Ignore what Edward Snowden has shown the world.
Really. Ignore that the National Security Agency has court-approved access to the records of every single call made by Verizon, AT&T and Sprint customers in the U.S., along with the ability to obtain records of online activity from both American citizens and foreign nationals.
You can ignore this dragnet operation because you’re a Democrat, and during a Democratic presidency this program can’t be wrong. You voted for Obama less than a year ago, a suave champion of social liberalism and universal healthcare running against every Republican’s second choice. Barack is your guy. There’s no way he would let the NSA do this without putting adequate safeguards in place — it’s not like it took four years for him to publicly acknowledge that four U.S. citizens have been killed by drones. And even putting that aside, aren’t his critics on this issue just a bunch of dumb Republicans looking to score some political points?

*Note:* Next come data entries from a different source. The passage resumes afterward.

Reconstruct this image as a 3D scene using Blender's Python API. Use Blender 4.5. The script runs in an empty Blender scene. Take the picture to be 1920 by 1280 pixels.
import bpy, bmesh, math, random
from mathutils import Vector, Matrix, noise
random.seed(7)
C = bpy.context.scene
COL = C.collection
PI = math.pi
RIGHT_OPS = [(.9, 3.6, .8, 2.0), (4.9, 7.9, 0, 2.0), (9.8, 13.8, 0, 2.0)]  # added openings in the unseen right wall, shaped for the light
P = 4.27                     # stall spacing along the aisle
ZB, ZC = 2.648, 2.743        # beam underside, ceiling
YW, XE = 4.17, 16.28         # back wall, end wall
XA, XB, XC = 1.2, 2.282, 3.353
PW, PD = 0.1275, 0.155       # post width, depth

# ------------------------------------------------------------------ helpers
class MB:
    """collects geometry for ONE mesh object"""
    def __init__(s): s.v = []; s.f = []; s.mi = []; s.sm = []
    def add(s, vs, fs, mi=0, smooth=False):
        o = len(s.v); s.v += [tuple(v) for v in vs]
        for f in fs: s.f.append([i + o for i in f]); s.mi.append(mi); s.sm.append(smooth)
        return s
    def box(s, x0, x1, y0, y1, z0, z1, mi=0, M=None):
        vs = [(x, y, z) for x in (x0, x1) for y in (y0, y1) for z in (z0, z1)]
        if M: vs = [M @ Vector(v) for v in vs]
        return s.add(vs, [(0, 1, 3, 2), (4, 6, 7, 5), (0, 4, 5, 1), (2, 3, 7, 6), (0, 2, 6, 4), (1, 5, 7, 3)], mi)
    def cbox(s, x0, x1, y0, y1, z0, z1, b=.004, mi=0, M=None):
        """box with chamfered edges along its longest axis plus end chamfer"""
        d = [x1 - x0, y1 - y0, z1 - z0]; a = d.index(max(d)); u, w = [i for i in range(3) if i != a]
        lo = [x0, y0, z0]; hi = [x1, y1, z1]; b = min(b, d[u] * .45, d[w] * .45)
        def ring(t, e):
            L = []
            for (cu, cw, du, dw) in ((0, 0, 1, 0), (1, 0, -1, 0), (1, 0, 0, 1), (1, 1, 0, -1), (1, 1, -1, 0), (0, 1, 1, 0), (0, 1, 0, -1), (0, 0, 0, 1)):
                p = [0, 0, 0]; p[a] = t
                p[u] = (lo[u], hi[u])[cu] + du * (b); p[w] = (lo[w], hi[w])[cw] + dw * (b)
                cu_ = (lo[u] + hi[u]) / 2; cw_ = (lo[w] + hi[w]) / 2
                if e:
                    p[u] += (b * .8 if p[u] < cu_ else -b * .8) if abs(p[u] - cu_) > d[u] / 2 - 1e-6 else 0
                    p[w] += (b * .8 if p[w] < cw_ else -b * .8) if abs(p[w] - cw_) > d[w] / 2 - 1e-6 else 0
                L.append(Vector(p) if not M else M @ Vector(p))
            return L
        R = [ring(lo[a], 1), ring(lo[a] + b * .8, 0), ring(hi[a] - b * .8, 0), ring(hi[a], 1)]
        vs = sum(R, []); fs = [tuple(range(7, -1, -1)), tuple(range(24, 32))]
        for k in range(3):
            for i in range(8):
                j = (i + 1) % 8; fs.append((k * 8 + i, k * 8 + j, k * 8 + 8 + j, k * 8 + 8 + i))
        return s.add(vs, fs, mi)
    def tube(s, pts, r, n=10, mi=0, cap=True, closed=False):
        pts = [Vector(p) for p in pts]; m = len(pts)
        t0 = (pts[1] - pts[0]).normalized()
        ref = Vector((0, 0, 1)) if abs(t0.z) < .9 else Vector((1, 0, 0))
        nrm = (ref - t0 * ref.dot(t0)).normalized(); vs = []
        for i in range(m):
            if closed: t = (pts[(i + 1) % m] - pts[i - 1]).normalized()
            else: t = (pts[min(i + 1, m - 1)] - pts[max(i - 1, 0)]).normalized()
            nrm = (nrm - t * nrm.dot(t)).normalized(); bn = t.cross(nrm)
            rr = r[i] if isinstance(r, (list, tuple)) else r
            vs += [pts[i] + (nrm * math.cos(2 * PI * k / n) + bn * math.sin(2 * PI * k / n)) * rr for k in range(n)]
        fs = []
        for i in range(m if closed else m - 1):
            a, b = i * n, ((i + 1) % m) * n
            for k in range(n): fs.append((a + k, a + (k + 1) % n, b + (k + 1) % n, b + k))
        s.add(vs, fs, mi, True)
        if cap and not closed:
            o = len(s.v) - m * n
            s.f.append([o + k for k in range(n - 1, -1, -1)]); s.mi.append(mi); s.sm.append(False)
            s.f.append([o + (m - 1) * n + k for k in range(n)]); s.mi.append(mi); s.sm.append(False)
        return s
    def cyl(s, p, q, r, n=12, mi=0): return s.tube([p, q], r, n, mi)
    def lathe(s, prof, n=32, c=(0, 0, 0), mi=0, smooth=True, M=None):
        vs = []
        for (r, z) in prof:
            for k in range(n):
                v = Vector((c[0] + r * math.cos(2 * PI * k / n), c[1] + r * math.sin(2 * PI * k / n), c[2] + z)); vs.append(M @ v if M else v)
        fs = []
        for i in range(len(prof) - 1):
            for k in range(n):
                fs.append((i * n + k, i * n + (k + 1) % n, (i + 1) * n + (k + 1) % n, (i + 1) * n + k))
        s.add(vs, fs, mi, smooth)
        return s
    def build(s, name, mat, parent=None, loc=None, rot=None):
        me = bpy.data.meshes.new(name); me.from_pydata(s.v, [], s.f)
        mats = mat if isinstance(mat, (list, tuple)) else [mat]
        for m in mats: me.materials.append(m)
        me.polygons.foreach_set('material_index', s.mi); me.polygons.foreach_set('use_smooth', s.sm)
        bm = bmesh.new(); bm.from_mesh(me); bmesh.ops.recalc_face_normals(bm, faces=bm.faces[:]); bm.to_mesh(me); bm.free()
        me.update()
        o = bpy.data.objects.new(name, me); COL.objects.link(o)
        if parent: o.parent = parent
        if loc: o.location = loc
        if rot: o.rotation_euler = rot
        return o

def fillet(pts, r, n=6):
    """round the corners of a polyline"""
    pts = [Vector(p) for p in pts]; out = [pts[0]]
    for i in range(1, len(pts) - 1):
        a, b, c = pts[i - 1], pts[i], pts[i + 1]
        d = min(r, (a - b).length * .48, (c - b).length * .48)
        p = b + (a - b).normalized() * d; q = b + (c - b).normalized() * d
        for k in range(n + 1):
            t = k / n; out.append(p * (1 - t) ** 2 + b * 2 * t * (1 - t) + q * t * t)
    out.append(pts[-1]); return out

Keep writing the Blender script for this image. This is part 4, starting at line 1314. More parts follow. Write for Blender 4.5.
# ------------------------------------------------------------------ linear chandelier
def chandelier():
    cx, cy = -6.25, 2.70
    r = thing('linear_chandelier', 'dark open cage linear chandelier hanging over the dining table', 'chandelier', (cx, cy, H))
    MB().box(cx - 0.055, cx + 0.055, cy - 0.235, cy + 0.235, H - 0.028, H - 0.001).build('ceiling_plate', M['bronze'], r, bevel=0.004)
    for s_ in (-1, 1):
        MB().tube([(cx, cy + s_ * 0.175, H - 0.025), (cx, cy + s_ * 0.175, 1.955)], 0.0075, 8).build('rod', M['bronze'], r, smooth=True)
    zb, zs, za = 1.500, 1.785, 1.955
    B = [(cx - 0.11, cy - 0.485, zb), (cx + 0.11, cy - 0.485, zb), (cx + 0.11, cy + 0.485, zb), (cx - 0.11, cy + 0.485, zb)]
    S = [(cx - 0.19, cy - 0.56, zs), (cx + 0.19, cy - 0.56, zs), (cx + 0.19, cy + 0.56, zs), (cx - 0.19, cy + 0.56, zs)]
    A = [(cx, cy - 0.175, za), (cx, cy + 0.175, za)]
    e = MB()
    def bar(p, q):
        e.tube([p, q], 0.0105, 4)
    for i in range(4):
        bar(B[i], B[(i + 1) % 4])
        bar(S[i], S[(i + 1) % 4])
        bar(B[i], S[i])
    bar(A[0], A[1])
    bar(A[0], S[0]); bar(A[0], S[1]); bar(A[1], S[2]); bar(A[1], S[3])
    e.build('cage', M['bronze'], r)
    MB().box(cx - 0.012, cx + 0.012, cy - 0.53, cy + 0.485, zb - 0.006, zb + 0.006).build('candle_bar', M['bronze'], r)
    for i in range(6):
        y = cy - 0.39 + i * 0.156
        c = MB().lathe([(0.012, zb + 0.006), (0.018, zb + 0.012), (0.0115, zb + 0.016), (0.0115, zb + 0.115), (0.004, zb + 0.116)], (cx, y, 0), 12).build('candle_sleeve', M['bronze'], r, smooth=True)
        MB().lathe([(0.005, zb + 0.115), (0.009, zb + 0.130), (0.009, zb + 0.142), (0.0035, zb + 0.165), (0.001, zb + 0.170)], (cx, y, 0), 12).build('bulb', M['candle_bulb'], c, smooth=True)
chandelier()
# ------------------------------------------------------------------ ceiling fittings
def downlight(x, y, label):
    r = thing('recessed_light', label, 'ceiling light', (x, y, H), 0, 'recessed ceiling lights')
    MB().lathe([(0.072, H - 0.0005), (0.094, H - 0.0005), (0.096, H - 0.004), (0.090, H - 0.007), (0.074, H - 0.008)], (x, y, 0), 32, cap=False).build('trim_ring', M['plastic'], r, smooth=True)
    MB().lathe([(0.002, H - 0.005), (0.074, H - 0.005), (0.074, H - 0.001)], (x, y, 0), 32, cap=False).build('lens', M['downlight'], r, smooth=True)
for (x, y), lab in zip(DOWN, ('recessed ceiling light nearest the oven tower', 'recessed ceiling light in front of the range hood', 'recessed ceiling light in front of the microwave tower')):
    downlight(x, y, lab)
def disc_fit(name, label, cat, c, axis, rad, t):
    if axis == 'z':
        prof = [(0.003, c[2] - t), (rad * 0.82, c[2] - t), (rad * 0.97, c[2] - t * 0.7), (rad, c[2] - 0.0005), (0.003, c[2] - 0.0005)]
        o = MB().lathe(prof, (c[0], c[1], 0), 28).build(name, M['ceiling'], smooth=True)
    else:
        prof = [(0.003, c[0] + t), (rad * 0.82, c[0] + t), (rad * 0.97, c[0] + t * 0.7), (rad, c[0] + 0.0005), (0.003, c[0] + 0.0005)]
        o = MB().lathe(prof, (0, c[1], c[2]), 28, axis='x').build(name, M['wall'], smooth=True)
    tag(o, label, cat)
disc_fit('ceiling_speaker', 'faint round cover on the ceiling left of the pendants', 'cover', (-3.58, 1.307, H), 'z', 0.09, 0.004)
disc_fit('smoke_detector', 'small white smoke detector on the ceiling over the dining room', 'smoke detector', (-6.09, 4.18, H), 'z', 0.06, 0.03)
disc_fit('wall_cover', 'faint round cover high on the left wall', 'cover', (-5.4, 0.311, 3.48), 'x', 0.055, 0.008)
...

You could also ignore it because it’s so sensational. Right now the NSA itself admits it only gives close scrutiny to fewer than 300 phone numbers, and that it has nowhere near enough staff members to look at each and every piece of data PRISM makes available to them. So there’s absolutely nothing to worry about. Further, the notion that some government agent has the ability to watch these words form as they’re being typed — as Snowden has suggested — is ridiculous and should invalidate everything else he has said. The man is a sociopath who has hit the jackpot thanks to some guy named Glenn Greenwald, who is obviously playing this whole situation for attention. Besides, it’s not like he’s a reputable journalist working for a respected newspaper.
Even better, ignore it because this leaker is a traitor in the eyes of so many government officials, members of Congress and at least one neoconservative, shotgun-wielding former vice president. The NSA says that over 50 terror plots were stopped thanks to these programs, and let’s face it — the only conceivable way these plots could have been stopped was through monitoring virtually every American with a cell phone or Internet presence. And that’s only half of the story — he also fled to Hong Kong right after the leak went public. That can only mean he’s a Chinese spy. He deserves whatever our government throws at him over there. Perhaps a drone strike is in order?
Best of all, ignore that NSA officials have your call records tucked away and the ability to seize your online data without your knowledge because you have “nothing to hide.” Your life is going so well. You’re working at a place that will bring you one step closer to that career you’ve been dreaming of, and you don’t have time to worry about all this junk. You’re a good person — you keep yourself in shape, follow the Golden Rule and have no prejudices based on race or sexual orientation. Your browser history is just an endless scroll through social networks, Bleacher Report and CNN, with nothing but memes and other material irrelevant to the NSA in between. The rest of your computer is clean of pirated media, videos of extremists preaching their gospel, flag-burning pictures, child pornography, et cetera. You just don’t fit the profile for government surveillance. To hell with civil responsibility — your innocence justifies your ignorance.
We students can all carry on with our lives just as if Snowden never existed. Not only are the NSA’s programs completely warranted because they’re supposed to catch terrorists, but their privacy-eroding methods are also nothing to worry about because we’re such good people. We can worry about our privacy when the NSA has somehow inferred guilt out of a lifetime of innocence — and that’s something our children or grandchildren are more likely to have to worry about than us. When that happens, all it will take is the accused person’s word to make those NSA agents see the error of their ways. Life is fair like that.
Come to think of it, the NSA could probably catch even more terrorists if they had more people.